招待者の人選がいい加減に行われるようになり、安倍長期政権の下でますますエスカレートしてきたのは間違いない。昭恵夫人の関与について菅官房長官は「(夫人の枠は)ありません」「推薦作業に一切関与していない」と述べたが、一方で大西証史内閣審議官は「安倍事務所で幅広く参加希望者を募るプロセスの中で、夫人の推薦もあった」と明らかにした。
どうも、「推薦」と「推薦作業」は別物と言いたいようなのだ。もちろん詭弁である。安倍首相自身も「推薦」はするが、とりまとめは内閣官房と内閣府が行うから、自分は「関与していない」のだと、飽くなき“ごはん論法”を繰り広げている。

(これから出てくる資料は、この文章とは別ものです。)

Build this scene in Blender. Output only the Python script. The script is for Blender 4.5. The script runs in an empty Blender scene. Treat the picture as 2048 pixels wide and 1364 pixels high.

しかし、安倍首相とその夫人が内閣官房に推薦した人を、官僚が審査して招待客から外すなどまず考えられない。総理の意向を忖度し、左遷されないよう、あくせくしているのが、幹部官僚の今の情けなき姿ではないか。
政府高官や与党首脳にも、中曽根内閣における後藤田正晴官房長官のように「直言」できる実力者が見当たらない。かつて、日本の有権者は、選挙によって政治権力にお灸をすえ、やりたい放題できないようにバランスをとる術を無意識のうちに心得ていたものだ。それもはるか昔の話になってしまった。
寄らば大樹とばかりに群れ集う「桜を見る会」ツアー参加者の、あの無邪気な喜びの写真こそが、民主主義国・日本の、危機感なき危機を象徴しているように思えてならない。